Les Français veulent pouvoir vivre de leur travail. Ils ne demandent pas davantage d’« État-Providence », mais plus de justice sociale

La formule de Georges Pompidou, « Arrêtez d’emmerder les Français », est plus actuelle que jamais. Interdictions, surveillance, réglementations exaspérantes et taxes s’accumulent et rendent la vie quotidienne de la population française de plus en plus difficile. Les petites et moyennes entreprises n’y échappent pas, souvent accablées sous le poids des normes nationales et européennes. Nos compatriotes ont le sentiment que leurs libertés sont bridées, et leur revenu confisqué pour remplir le tonneau des Danaïdes étatique. Les classes moyennes, en particulier, sentent leur niveau de vie se dégrader et le fameux « ascenseur social » est en panne. L’État-Providence, qui vit depuis des années à crédit (mais pour combien de temps ?), multiplie également les impôts et les taxes (la France est championne du monde des prélèvements obligatoires) et promet comme toujours des aides aux plus démunis, censées servir de paratonnerre à la colère qui monte.
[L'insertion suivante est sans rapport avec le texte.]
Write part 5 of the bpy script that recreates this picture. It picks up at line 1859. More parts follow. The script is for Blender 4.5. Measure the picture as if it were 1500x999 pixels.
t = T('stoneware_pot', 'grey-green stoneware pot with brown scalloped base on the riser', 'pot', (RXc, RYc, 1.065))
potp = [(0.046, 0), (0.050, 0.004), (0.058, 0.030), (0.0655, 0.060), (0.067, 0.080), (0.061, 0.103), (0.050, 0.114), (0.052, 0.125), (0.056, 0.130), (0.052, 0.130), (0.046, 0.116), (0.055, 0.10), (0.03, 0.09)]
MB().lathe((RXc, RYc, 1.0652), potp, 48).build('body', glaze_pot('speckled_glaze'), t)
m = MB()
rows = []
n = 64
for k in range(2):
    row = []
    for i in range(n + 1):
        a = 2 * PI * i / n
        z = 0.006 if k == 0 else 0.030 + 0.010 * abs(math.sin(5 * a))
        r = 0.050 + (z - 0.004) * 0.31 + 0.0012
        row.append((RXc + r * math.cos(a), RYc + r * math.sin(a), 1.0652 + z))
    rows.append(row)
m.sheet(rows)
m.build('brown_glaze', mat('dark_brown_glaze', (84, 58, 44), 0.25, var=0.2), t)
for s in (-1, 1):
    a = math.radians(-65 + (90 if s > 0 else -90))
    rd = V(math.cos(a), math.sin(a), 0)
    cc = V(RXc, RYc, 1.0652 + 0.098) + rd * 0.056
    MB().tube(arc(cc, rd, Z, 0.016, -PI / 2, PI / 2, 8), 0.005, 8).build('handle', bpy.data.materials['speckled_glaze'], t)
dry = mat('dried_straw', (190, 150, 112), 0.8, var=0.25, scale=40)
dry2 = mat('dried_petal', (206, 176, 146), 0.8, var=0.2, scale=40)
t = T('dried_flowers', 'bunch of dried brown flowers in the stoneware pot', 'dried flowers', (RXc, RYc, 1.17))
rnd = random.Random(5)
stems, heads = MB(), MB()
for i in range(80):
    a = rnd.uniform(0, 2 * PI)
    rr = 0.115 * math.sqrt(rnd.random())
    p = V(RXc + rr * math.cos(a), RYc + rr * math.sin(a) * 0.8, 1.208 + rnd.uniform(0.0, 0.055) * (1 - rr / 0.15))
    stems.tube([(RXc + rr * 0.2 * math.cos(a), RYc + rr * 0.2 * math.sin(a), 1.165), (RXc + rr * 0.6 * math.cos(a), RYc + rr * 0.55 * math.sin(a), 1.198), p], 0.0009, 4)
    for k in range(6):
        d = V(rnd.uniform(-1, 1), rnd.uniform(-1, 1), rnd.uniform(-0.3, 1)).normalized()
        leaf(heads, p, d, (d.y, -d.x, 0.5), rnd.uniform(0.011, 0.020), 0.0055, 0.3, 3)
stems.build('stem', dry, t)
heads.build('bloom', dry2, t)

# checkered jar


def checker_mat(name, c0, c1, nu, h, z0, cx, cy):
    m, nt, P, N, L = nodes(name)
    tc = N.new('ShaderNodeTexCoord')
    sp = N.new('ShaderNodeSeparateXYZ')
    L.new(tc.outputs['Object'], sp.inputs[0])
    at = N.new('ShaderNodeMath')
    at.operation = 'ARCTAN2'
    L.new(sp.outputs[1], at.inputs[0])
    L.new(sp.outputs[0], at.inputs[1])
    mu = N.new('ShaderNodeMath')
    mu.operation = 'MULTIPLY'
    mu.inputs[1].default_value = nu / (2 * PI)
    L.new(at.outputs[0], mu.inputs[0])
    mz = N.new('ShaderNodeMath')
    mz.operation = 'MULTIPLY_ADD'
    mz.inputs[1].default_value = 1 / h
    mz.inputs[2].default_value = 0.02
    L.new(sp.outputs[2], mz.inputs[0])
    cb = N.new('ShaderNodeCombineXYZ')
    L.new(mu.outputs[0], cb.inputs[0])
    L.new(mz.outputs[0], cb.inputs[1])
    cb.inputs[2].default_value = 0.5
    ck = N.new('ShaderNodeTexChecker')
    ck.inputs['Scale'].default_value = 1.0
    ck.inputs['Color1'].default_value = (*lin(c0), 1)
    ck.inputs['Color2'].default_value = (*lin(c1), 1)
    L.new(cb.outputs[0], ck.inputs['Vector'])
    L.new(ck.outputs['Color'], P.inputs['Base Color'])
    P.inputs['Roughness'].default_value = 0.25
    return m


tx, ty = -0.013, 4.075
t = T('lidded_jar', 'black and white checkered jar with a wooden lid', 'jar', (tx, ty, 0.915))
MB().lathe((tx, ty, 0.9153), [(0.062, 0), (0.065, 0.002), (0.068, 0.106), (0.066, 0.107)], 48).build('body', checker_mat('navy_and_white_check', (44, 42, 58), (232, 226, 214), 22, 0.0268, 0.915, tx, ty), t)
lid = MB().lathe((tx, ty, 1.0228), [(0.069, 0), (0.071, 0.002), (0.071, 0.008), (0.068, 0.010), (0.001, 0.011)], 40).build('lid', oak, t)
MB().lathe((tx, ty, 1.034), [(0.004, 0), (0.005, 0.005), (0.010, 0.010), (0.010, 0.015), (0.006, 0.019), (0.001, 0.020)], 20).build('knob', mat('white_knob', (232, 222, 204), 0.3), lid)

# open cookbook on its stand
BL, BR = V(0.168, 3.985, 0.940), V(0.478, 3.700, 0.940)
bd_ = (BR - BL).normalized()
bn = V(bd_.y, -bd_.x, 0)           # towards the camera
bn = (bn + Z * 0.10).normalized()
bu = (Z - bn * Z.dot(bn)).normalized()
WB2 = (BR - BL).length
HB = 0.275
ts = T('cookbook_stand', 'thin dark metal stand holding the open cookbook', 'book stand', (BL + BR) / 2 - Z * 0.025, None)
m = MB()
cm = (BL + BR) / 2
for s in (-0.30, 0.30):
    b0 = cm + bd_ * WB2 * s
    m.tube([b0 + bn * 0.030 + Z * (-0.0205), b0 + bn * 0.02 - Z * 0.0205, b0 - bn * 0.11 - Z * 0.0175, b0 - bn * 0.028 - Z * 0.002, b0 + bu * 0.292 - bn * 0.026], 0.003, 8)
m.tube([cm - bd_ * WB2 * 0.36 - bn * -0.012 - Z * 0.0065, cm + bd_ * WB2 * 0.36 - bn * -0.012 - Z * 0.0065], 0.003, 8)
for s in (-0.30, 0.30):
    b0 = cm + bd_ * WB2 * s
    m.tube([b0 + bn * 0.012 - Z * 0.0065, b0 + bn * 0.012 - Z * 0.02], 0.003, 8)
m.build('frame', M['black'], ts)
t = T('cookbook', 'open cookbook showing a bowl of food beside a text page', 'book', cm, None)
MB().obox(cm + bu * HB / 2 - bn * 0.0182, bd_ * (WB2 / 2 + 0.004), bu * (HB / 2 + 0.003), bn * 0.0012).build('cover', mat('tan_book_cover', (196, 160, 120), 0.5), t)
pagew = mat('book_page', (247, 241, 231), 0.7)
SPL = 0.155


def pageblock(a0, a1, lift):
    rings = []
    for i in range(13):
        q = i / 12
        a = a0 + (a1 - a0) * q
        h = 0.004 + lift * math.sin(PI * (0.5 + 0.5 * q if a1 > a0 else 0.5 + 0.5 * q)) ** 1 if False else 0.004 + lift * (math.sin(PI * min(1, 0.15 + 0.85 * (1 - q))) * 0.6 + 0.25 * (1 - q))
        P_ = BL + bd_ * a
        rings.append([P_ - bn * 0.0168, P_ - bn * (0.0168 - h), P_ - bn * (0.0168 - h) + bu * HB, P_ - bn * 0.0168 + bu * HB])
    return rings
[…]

Mais les Français ont compris que cette « Providence » n’est providentielle qu’avec l’argent qu’elle leur prend et qu’elle leur prendra de plus en plus car le taux de l’argent va un jour remonter et qu’il faudra bien aussi commencer à rembourser nos créanciers. Ils ne demandent pas davantage d’assistanat, mais de pouvoir jouir normalement des fruits de leur travail. C’est la vraie justice sociale, dont l’État doit être le garant, sans prétendre l’organiser à la place des Français. Elle s’oppose à l’injustice qui consiste à essorer la classe moyenne, tout en consentant des libéralités aux très riches, pour nourrir le Moloch étatique, qui dévore les richesses créées par les Français sans pour autant cesser de creuser le déficit et la dette publics.
La figure populaire du roi saint Louis reste le plus beau symbole de justice sociale dans notre histoire.